In Washington, Republicans and Democrats both concluded that excessive reliance on bankers to stabilize the financial system in times of turbulence was too high a risk to their own influence over the country, and possibly damaging to American status in the world. The axiom that the group that controlled the money controlled the country remained true. But with the nation struggling economically, such a condition had political implications and had to be navigated accordingly. Id. at 19.

The result of central banking is that government becomes a participant in the market for money. The self-regulating market was thus defeated, even though its supporters claimed otherwise. They continued to see the central bank as a neutral player, one committed to the maintenance of the gold standard.
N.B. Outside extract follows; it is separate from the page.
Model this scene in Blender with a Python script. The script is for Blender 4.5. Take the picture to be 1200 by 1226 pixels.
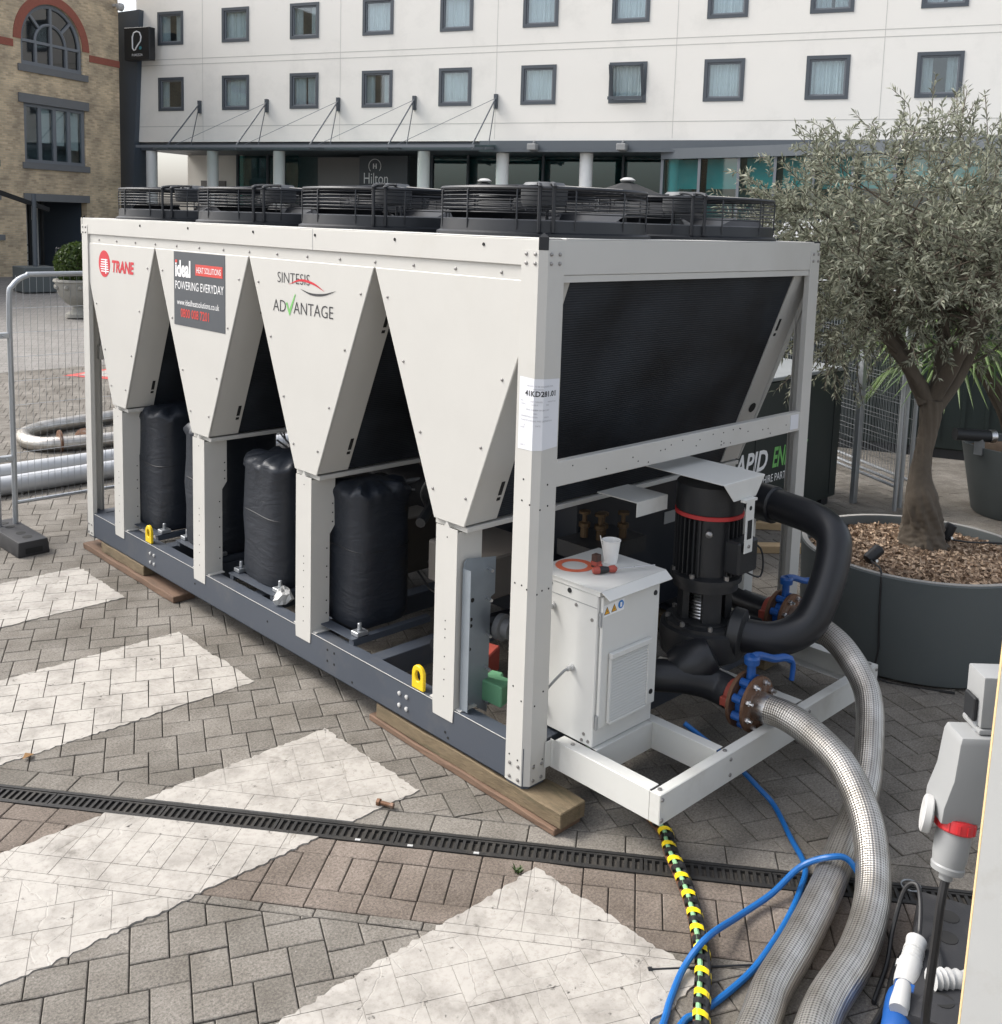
import bpy, bmesh, math, random
import numpy as np
from mathutils import Vector, Matrix
random.seed(11); np.random.seed(11)
R = math.radians
scene = bpy.context.scene
for o in list(bpy.data.objects): bpy.data.objects.remove(o)
COL = scene.collection

# ------------------------------------------------------------------ camera
cam_d = bpy.data.cameras.new('camera'); cam = bpy.data.objects.new('camera', cam_d); COL.objects.link(cam)
scene.camera = cam
CF = 1219.1032; CPY = 419.2414; YAW, PITCH, ROLL = 0.7725, -0.1255, 0.0301
CP = Vector((-2.9254, -2.7768, 2.4955))
Fv = Vector((math.sin(YAW)*math.cos(PITCH), math.cos(YAW)*math.cos(PITCH), math.sin(PITCH)))
R0 = Vector((math.cos(YAW), -math.sin(YAW), 0)); U0 = R0.cross(Fv)
Rv = math.cos(ROLL)*R0+math.sin(ROLL)*U0; Uv = -math.sin(ROLL)*R0+math.cos(ROLL)*U0
cam.matrix_world = Matrix(((Rv.x, Uv.x, -Fv.x, CP.x), (Rv.y, Uv.y, -Fv.y, CP.y), (Rv.z, Uv.z, -Fv.z, CP.z), (0, 0, 0, 1)))
cam_d.sensor_fit = 'HORIZONTAL'; cam_d.sensor_width = 36.0
cam_d.lens = 36.0*CF/1200.0
cam_d.shift_y = -(613.0-CPY)/1200.0
cam_d.clip_start = 0.05; cam_d.clip_end = 2000
scene.render.resolution_x = 1002; scene.render.resolution_y = 1024

# ------------------------------------------------------------------ sky and sun (thin bright overcast)
SUN_EL = 48.0
sun_dir = Vector((-0.52, 0.85, 0)).normalized()          # horizontal direction towards the sun
SUN_V = Vector((sun_dir.x*math.cos(R(SUN_EL)), sun_dir.y*math.cos(R(SUN_EL)), math.sin(R(SUN_EL))))
world = bpy.data.worlds.new('World'); scene.world = world; world.use_nodes = True
wn = world.node_tree.nodes; wl = world.node_tree.links; wn.clear()
wo = wn.new('ShaderNodeOutputWorld'); wb = wn.new('ShaderNodeBackground'); ws = wn.new('ShaderNodeTexSky')
ws.sky_type = 'NISHITA'; ws.sun_disc = False; ws.sun_elevation = R(SUN_EL); ws.sun_rotation = math.atan2(sun_dir.x, sun_dir.y)
ws.air_density = 1.0; ws.dust_density = 4.0; ws.ozone_density = 1.0
hs = wn.new('ShaderNodeHueSaturation'); hs.inputs['Saturation'].default_value = 0.40; hs.inputs['Value'].default_value = 1.0
wl.new(ws.outputs[0], hs.inputs['Color']); wl.new(hs.outputs[0], wb.inputs['Color']); wb.inputs['Strength'].default_value = 0.15
wl.new(wb.outputs[0], wo.inputs['Surface'])
sd = bpy.data.lights.new('sun', 'SUN'); so = bpy.data.objects.new('sun', sd); COL.objects.link(so)
sd.energy = 1.25; sd.angle = R(20); sd.color = (1.0, 0.965, 0.91)
so.rotation_euler = SUN_V.to_track_quat('Z', 'Y').to_euler()
scene.view_settings.view_transform = 'Standard'; scene.view_settings.look = 'None'
scene.view_settings.gamma = 1.0; scene.view_settings.use_curve_mapping = False
scene.view_settings.exposure = 1.13

# ------------------------------------------------------------------ helpers
WLOC = {}
def tag(o, label=None, cat=None, group=None, kind=None):
    if label: o['label'] = label
    if cat: o['category'] = cat
    if group: o['group'] = group
    if kind: o['kind'] = kind
    return o
def empty(name, loc, rz=0.0, label=None, cat=None, group=None, kind=None, parent=None):
    o = bpy.data.objects.new(name, None); COL.objects.link(o); o.empty_display_size = 0.1
    o.location = loc; o.rotation_euler = (0, 0, rz); WLOC[o.name] = Vector(loc)
    if parent: o.parent = parent
    return tag(o, label, cat, group, kind)
def kids(o): return [c for c in bpy.data.objects if c.parent == o]
def copy_tree(o, parent=None, cache=None):
    if cache is None:
        cache = {}
        for c in bpy.data.objects:
            if c.parent: cache.setdefault(c.parent.name, []).append(c)
    c = o.copy(); COL.objects.link(c); c.parent = parent
    for ch in cache.get(o.name, []): copy_tree(ch, c, cache)
    return c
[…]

Several Republican Presidential candidates, including Mike Huckabee, Ted Cruz and Rand Paul, have called for return to the gold standard. Probably a lot of that is their disdain for government, particularly government interference in something as sacred as money. It’s an extreme version of the proposal of Milton Friedman that the Fed adopt a firm rule for managing the money supply. After all, according to neoliberals, including Friedman, the market does a brilliant job of managing things if it’s just left alone. We saw how that worked out once, in the wake of the 1929 crash. Surely we don’t need to repeat the experiment.